Talvez a piada de Hirst seja exatamente essa. Márcia Fortes, da Galeria Fortes Vilaça, que o conhece pessoalmente desde 1993, já revelou há algum tempo que o artista britânico dizia morrer de vontade de fazer um “trabalho de merda” e “ganhar um monte de dinheiro” por ele. Piada ou não, a exposição é um sucesso, com filas diárias para compras de entradas. É preciso agendar para percorrer os longos salões do museu.
Hirst mostra-se provocador com seu tubarão de cinco metros no formol (The Physical Impossibility of Death in the Mind of Someone Living, 1991, FOTO ACIMA), sua mandala de moscas mortas (Black Sun, 2004) e a série de prateleiras de remédios, do final dos anos 1980. Ele ainda cria encantamento com as bolas flutuantes e com a série de borboletas. Destaque para a sala climatizada com casulos nas paredes brancas, flores e frutos, reproduzindo a natureza em um cenário artificial. O flerte com a morte e a riqueza, vícios e desajustes, é presente a todo momento.

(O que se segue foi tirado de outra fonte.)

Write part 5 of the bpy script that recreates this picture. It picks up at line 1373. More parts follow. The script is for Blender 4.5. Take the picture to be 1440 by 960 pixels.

“Você manipula o visitante a achar que você está dizendo uma coisa, mas você está revelando uma coisa que eles já têm. É mágico”, diz Hirst, 46 anos, no catálogo da exibição. “O ponto crucial, ou melhor, a pergunta é: e se a gente levasse a sério a noção, que talvez possa parecer peculiar depois de duas décadas de celebridade, que o trabalho de Hirst é genuinamente chocante?”, pergunta a curadora Ann Gallagher. Só descobre quem passa por lá – e sai pela lojinha de presentes.
Damien Hirst
Tate Modern
Até 9 de setembro
Entrada: 14 libras (R$ 42)
www.tate.co.uk
O museu sugere comprar o bilhete online com pelo menos três dias de antecedência.